What Are Social Problems?

Chapter Overview

Sociologists have long grappled with social problems. Since the beginning of the field, Marx, Durkheim, and Weber all employed sociological methods to help them understand the central issues that faced society. Of great importance, C. Wright Mills developed the idea of the sociological imagination to help us conceptualize the relationship between the macro and the micro, the macro being large-scale social issues and the micro, small-scale personal troubles. In this light, we can view social problems as both conditions and processes of subjective and objective factors. We will especially focus on the objective factors of social problems in the chapters to come. The takeaway of chapter one is that all of society is embedded within a great and diverse social web. How we think about the problems that this web creates is central to being able to solve the issues that face our social world.

Six theoretical frameworks are useful in understanding social problems. Structural functionalism considers the social processes and institutions that allow society to function well. For the structural functionalist, the blame of social ills falls on social institutions failing to do their jobs. Conflict theorists, on the other hand, see social problems as being a direct byproduct of social inequality and capitalism. Feminists focus on male domination through the patriarchy, while symbolic interactionists look at the role of small groups in creating social ills. Post modernism and post structuralism decode broad social statements and attempt to deconstruct their social meaning, while the population health perspective looks at health as a measure of how well a society is doing. Together, these methods constitute an analytical framework that can be employed to understand, and perhaps even solve, the social problems that face our society today.

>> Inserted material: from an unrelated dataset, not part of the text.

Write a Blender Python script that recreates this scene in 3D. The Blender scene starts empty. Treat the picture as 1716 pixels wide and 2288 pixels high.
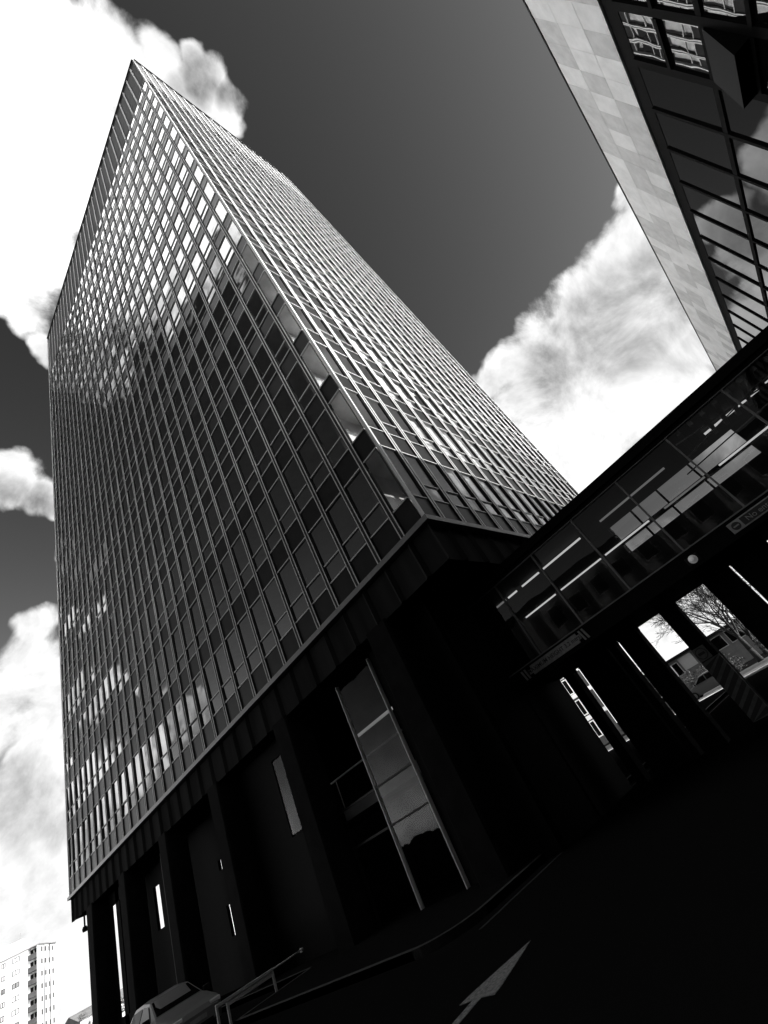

In this chapter, we also learned other important terms that are central to our understanding of social problems. Moral entrepreneurs are upper-class members of society who are responsible for deeming a social situation a problem. In this way, they are claims-making, asserting that a situation that might really be neutral is, in fact, a problem. Witchcraft, and the condemnation of women who they believed to be witches, was an example of this. The moral panic that ensued was short-lived, but it caused the downfall of many innocent people. Sometimes claim-makers challenge the existing status quo within an organization or industry. These people are called whistleblowers. They critique social circumstances within their own company or a corporation they are intimately familiar with.